++++ Data extract ++++
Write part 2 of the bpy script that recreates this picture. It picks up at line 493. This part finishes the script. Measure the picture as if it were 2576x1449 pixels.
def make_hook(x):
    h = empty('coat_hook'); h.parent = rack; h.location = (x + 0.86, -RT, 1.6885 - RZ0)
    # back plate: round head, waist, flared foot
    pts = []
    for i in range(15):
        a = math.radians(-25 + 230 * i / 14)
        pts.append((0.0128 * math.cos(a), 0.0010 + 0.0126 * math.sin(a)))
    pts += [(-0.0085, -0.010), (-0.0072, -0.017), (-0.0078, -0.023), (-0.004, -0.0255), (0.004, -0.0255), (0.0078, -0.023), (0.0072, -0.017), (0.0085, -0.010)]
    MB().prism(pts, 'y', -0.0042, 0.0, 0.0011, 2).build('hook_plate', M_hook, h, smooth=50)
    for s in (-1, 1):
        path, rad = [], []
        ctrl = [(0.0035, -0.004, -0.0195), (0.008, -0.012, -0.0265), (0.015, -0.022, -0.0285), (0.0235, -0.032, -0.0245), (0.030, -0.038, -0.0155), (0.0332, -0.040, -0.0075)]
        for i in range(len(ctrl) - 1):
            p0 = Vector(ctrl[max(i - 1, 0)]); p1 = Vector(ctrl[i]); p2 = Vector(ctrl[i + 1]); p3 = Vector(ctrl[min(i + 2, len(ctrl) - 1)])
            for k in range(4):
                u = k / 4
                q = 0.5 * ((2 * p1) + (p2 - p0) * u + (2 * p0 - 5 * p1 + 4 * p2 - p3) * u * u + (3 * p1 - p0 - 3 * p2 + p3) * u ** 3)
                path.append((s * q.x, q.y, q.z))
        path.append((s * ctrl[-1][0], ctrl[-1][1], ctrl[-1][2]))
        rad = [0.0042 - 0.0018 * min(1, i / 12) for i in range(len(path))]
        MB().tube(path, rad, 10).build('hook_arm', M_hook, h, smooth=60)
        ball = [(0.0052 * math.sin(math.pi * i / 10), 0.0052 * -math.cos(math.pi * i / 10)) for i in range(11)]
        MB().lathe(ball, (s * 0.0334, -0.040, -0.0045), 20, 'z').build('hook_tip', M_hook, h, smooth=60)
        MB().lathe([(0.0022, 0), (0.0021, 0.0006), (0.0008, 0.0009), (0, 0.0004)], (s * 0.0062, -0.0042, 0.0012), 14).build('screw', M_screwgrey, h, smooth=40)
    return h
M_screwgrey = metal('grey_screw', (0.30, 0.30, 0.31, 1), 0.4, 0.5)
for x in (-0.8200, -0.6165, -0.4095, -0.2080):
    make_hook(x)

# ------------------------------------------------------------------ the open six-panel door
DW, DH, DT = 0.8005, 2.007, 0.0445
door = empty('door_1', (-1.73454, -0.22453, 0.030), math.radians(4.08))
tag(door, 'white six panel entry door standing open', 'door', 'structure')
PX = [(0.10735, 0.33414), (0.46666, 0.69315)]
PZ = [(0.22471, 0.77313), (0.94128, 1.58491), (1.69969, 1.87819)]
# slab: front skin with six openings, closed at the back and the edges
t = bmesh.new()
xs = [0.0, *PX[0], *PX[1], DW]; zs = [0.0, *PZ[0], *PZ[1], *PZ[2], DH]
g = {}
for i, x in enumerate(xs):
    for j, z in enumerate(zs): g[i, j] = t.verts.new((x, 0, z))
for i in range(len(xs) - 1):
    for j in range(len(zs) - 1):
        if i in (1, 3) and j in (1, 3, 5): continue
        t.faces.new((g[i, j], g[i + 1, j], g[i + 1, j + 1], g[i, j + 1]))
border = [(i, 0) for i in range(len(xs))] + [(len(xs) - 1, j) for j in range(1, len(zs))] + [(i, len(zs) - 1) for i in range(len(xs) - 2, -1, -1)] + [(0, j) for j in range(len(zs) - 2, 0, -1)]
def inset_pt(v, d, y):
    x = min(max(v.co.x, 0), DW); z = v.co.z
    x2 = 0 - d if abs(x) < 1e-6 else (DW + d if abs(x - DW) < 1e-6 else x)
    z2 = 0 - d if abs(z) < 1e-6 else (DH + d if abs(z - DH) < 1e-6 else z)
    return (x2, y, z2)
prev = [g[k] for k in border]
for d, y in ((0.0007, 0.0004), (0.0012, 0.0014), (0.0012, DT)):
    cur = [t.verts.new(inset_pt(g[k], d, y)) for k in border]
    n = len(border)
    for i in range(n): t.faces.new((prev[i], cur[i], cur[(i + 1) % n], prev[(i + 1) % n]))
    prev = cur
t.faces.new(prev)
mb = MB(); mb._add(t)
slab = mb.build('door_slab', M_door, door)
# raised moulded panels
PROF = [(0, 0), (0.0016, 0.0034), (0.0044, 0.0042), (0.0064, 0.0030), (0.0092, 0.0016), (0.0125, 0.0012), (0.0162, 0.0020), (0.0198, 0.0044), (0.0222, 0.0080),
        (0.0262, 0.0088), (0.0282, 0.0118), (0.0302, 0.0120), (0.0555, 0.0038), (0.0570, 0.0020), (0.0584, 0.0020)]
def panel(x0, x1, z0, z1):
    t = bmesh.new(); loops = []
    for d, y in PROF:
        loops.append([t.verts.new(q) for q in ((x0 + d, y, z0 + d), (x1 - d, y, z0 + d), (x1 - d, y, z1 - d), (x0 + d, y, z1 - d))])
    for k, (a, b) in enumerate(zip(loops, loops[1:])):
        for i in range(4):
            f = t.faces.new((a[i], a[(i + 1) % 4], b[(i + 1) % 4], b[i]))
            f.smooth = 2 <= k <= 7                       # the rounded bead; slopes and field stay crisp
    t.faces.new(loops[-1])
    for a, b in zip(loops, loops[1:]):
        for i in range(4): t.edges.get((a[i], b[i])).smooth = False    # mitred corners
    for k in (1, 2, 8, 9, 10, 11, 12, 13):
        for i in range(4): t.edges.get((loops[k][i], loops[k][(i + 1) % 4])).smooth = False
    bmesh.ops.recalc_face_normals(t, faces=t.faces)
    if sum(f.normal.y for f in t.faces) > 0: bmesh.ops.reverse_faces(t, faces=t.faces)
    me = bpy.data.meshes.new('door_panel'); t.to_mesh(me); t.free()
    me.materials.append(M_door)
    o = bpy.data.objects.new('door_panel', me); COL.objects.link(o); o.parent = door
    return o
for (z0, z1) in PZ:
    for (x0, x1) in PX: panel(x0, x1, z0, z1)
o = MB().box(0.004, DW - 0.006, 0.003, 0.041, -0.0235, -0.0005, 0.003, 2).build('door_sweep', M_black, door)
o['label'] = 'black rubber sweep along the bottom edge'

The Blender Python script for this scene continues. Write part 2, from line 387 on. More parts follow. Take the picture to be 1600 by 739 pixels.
++++
To do.
Type out the full listing again, exactly as given.

Task answer.
Write part 2 of the bpy script that recreates this picture. It picks up at line 493. This part finishes the script. Measure the picture as if it were 2576x1449 pixels.
def make_hook(x):
    h = empty('coat_hook'); h.parent = rack; h.location = (x + 0.86, -RT, 1.6885 - RZ0)
    # back plate: round head, waist, flared foot
    pts = []
    for i in range(15):
        a = math.radians(-25 + 230 * i / 14)
        pts.append((0.0128 * math.cos(a), 0.0010 + 0.0126 * math.sin(a)))
    pts += [(-0.0085, -0.010), (-0.0072, -0.017), (-0.0078, -0.023), (-0.004, -0.0255), (0.004, -0.0255), (0.0078, -0.023), (0.0072, -0.017), (0.0085, -0.010)]
    MB().prism(pts, 'y', -0.0042, 0.0, 0.0011, 2).build('hook_plate', M_hook, h, smooth=50)
    for s in (-1, 1):
        path, rad = [], []
        ctrl = [(0.0035, -0.004, -0.0195), (0.008, -0.012, -0.0265), (0.015, -0.022, -0.0285), (0.0235, -0.032, -0.0245), (0.030, -0.038, -0.0155), (0.0332, -0.040, -0.0075)]
        for i in range(len(ctrl) - 1):
            p0 = Vector(ctrl[max(i - 1, 0)]); p1 = Vector(ctrl[i]); p2 = Vector(ctrl[i + 1]); p3 = Vector(ctrl[min(i + 2, len(ctrl) - 1)])
            for k in range(4):
                u = k / 4
                q = 0.5 * ((2 * p1) + (p2 - p0) * u + (2 * p0 - 5 * p1 + 4 * p2 - p3) * u * u + (3 * p1 - p0 - 3 * p2 + p3) * u ** 3)
                path.append((s * q.x, q.y, q.z))
        path.append((s * ctrl[-1][0], ctrl[-1][1], ctrl[-1][2]))
        rad = [0.0042 - 0.0018 * min(1, i / 12) for i in range(len(path))]
        MB().tube(path, rad, 10).build('hook_arm', M_hook, h, smooth=60)
        ball = [(0.0052 * math.sin(math.pi * i / 10), 0.0052 * -math.cos(math.pi * i / 10)) for i in range(11)]
        MB().lathe(ball, (s * 0.0334, -0.040, -0.0045), 20, 'z').build('hook_tip', M_hook, h, smooth=60)
        MB().lathe([(0.0022, 0), (0.0021, 0.0006), (0.0008, 0.0009), (0, 0.0004)], (s * 0.0062, -0.0042, 0.0012), 14).build('screw', M_screwgrey, h, smooth=40)
    return h
M_screwgrey = metal('grey_screw', (0.30, 0.30, 0.31, 1), 0.4, 0.5)
for x in (-0.8200, -0.6165, -0.4095, -0.2080):
    make_hook(x)

# ------------------------------------------------------------------ the open six-panel door
DW, DH, DT = 0.8005, 2.007, 0.0445
door = empty('door_1', (-1.73454, -0.22453, 0.030), math.radians(4.08))
tag(door, 'white six panel entry door standing open', 'door', 'structure')
PX = [(0.10735, 0.33414), (0.46666, 0.69315)]
PZ = [(0.22471, 0.77313), (0.94128, 1.58491), (1.69969, 1.87819)]
# slab: front skin with six openings, closed at the back and the edges
t = bmesh.new()
xs = [0.0, *PX[0], *PX[1], DW]; zs = [0.0, *PZ[0], *PZ[1], *PZ[2], DH]
g = {}
for i, x in enumerate(xs):
    for j, z in enumerate(zs): g[i, j] = t.verts.new((x, 0, z))
for i in range(len(xs) - 1):
    for j in range(len(zs) - 1):
        if i in (1, 3) and j in (1, 3, 5): continue
        t.faces.new((g[i, j], g[i + 1, j], g[i + 1, j + 1], g[i, j + 1]))
border = [(i, 0) for i in range(len(xs))] + [(len(xs) - 1, j) for j in range(1, len(zs))] + [(i, len(zs) - 1) for i in range(len(xs) - 2, -1, -1)] + [(0, j) for j in range(len(zs) - 2, 0, -1)]
def inset_pt(v, d, y):
    x = min(max(v.co.x, 0), DW); z = v.co.z
    x2 = 0 - d if abs(x) < 1e-6 else (DW + d if abs(x - DW) < 1e-6 else x)
    z2 = 0 - d if abs(z) < 1e-6 else (DH + d if abs(z - DH) < 1e-6 else z)
    return (x2, y, z2)
prev = [g[k] for k in border]
for d, y in ((0.0007, 0.0004), (0.0012, 0.0014), (0.0012, DT)):
    cur = [t.verts.new(inset_pt(g[k], d, y)) for k in border]
    n = len(border)
    for i in range(n): t.faces.new((prev[i], cur[i], cur[(i + 1) % n], prev[(i + 1) % n]))
    prev = cur
t.faces.new(prev)
mb = MB(); mb._add(t)
slab = mb.build('door_slab', M_door, door)
# raised moulded panels
PROF = [(0, 0), (0.0016, 0.0034), (0.0044, 0.0042), (0.0064, 0.0030), (0.0092, 0.0016), (0.0125, 0.0012), (0.0162, 0.0020), (0.0198, 0.0044), (0.0222, 0.0080),
        (0.0262, 0.0088), (0.0282, 0.0118), (0.0302, 0.0120), (0.0555, 0.0038), (0.0570, 0.0020), (0.0584, 0.0020)]
def panel(x0, x1, z0, z1):
    t = bmesh.new(); loops = []
    for d, y in PROF:
        loops.append([t.verts.new(q) for q in ((x0 + d, y, z0 + d), (x1 - d, y, z0 + d), (x1 - d, y, z1 - d), (x0 + d, y, z1 - d))])
    for k, (a, b) in enumerate(zip(loops, loops[1:])):
        for i in range(4):
            f = t.faces.new((a[i], a[(i + 1) % 4], b[(i + 1) % 4], b[i]))
            f.smooth = 2 <= k <= 7                       # the rounded bead; slopes and field stay crisp
    t.faces.new(loops[-1])
    for a, b in zip(loops, loops[1:]):
        for i in range(4): t.edges.get((a[i], b[i])).smooth = False    # mitred corners
    for k in (1, 2, 8, 9, 10, 11, 12, 13):
        for i in range(4): t.edges.get((loops[k][i], loops[k][(i + 1) % 4])).smooth = False
    bmesh.ops.recalc_face_normals(t, faces=t.faces)
    if sum(f.normal.y for f in t.faces) > 0: bmesh.ops.reverse_faces(t, faces=t.faces)
    me = bpy.data.meshes.new('door_panel'); t.to_mesh(me); t.free()
    me.materials.append(M_door)
    o = bpy.data.objects.new('door_panel', me); COL.objects.link(o); o.parent = door
    return o
for (z0, z1) in PZ:
    for (x0, x1) in PX: panel(x0, x1, z0, z1)
o = MB().box(0.004, DW - 0.006, 0.003, 0.041, -0.0235, -0.0005, 0.003, 2).build('door_sweep', M_black, door)
o['label'] = 'black rubber sweep along the bottom edge'

The Blender Python script for this scene continues. Write part 2, from line 387 on. More parts follow. Take the picture to be 1600 by 739 pixels.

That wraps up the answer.